Start of Data excerpt
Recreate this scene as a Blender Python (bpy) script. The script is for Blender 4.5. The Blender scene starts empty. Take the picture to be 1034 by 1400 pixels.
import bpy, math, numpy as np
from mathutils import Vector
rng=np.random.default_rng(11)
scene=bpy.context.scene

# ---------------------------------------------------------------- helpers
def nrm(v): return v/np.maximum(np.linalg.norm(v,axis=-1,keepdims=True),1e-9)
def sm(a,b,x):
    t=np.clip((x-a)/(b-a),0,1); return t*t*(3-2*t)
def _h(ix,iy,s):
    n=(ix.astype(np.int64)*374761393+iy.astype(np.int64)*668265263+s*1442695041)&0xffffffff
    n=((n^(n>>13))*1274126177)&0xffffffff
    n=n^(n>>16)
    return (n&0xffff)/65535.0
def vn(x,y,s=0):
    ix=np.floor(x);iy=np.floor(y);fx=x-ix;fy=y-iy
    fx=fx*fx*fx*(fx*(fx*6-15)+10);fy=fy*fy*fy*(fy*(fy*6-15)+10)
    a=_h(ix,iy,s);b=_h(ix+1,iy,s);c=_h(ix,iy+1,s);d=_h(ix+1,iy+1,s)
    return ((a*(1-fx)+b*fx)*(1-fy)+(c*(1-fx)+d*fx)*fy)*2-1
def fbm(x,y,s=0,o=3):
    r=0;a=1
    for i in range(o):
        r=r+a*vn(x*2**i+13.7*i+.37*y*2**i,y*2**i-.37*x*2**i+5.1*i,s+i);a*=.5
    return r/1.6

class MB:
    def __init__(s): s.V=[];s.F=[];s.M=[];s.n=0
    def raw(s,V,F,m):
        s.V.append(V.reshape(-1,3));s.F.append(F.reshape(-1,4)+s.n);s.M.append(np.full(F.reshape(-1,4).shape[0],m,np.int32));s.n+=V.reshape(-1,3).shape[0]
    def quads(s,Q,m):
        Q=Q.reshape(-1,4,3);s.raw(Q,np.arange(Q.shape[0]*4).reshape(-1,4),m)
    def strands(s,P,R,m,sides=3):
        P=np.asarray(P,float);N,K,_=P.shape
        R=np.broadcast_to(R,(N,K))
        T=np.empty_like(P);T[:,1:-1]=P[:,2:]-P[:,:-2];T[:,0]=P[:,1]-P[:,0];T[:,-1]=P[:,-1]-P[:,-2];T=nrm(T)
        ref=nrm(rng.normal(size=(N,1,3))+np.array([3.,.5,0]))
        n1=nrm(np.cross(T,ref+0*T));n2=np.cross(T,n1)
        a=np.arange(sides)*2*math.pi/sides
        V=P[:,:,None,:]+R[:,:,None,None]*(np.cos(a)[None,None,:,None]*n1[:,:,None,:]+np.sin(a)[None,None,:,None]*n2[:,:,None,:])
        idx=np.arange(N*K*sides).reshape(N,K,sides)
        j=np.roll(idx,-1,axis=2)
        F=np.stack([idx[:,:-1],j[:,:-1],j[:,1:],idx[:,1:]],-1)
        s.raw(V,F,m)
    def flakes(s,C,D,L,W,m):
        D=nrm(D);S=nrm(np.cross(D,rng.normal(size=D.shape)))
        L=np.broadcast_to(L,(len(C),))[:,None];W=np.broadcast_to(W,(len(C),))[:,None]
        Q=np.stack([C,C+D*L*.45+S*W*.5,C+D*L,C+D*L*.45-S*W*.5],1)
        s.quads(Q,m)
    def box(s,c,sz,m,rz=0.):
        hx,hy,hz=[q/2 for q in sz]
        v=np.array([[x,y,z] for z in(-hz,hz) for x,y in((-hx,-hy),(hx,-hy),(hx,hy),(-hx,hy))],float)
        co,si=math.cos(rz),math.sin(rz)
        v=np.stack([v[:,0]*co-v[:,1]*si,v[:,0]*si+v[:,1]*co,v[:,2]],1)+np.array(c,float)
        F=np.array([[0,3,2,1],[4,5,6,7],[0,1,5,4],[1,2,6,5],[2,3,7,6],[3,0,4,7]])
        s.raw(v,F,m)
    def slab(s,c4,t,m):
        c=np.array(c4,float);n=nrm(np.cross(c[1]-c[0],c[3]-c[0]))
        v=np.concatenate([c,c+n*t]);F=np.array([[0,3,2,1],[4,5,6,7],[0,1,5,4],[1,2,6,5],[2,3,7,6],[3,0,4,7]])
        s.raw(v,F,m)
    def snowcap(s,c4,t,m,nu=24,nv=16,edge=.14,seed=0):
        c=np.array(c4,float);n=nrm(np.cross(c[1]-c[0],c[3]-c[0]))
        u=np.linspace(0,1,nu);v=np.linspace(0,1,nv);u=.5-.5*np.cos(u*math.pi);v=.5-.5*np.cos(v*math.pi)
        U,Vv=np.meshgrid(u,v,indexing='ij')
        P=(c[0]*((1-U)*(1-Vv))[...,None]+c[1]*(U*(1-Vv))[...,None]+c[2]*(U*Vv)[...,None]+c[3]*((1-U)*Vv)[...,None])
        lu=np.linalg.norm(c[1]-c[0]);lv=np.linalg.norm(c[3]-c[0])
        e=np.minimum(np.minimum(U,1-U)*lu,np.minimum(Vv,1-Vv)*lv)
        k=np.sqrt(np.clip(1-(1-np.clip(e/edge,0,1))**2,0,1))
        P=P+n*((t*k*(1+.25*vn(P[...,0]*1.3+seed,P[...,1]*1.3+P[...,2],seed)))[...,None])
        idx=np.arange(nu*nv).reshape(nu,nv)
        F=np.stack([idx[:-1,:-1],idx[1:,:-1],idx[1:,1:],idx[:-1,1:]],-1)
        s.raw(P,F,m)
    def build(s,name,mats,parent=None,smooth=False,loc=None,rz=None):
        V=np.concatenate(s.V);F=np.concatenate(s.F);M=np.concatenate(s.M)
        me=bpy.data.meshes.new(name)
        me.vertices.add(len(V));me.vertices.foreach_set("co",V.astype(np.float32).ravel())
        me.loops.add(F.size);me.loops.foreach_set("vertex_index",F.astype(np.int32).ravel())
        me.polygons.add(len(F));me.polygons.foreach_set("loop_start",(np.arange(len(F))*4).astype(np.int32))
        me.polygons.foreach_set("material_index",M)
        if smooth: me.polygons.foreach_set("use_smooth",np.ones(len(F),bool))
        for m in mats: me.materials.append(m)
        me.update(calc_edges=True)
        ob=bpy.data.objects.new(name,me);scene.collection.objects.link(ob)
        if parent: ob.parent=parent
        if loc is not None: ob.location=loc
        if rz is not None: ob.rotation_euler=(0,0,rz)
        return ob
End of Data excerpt
| Challenge |
Print the material above verbatim, first line through the line containing "scene=bpy.context.scene", both included.

| Completed task |
Recreate this scene as a Blender Python (bpy) script. The script is for Blender 4.5. The Blender scene starts empty. Take the picture to be 1034 by 1400 pixels.
import bpy, math, numpy as np
from mathutils import Vector
rng=np.random.default_rng(11)
scene=bpy.context.scene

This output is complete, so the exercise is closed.